As World Language teachers, I believe we are already doing this in some way through ACTFL's proficiency guidelines. These guidelines are not just a teacher tool, but a way to communicate with parents, students, and administration about where students are currently and where they can go. By using the proficiency guidelines
with students, we instill this growth mindset - this is what we know you can accomplish with hard work and practice.

The guidelines are used in a myriad of ways to help students self-assess and manage their own growth. If they know their strengths and weaknesses, we, as teachers, can help them focus their efforts toward improvement. Laura Sexton shared a rubric in her Central States 2016 presentation that she uses with students to continually push them to grow and improve. By providing students a base from which they can grow, she encourages the growth mindset in her students. Tweak little things and you can progress in your language learning.

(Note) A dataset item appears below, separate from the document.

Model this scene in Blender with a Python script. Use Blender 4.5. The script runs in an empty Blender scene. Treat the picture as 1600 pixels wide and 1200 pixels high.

We we also build on the growth mindset with our students as we build a unit. At the start of each unit, the teacher provides input and asks students to produce less than they take in. As the lesson builds, so too do the language requirements. Further, each of our activities build students' communication skills until they are ready and capable of communicating around the learning targets. The Integrated Performance Assessment (IPA) then asks students to demonstrate their growth with a situation with which they have come to be familiar. Teacher and students build the language together, building students' confidence to demonstrate their growth.

The final piece is how the teacher interacts with her students. Instead of praising their intelligence or smarts, we need to focus on their hard work and continued effort to improve. Dweck talks about the "transformative power of effort" as a way to "change your ability". This is the message we need to drive home to our students. It isn't about error correction or perfect grammar, but comprehensibility. Each time a student feels they are understood, they are one step closer to knowing their effort is worthwhile. As we push our students to greater performance, and eventually proficiency, it is important to celebrate their risk-taking, their effort, and their ability to communicate, no matter how insignificant or small it may seem at the time. That means leaving behind the idea of perfection, whether grammar, pronunciation, syntax, etc., to favor the comprehension of target language input, the ability to communicate, even at the word level, and the interest and excitement around language learning as a whole.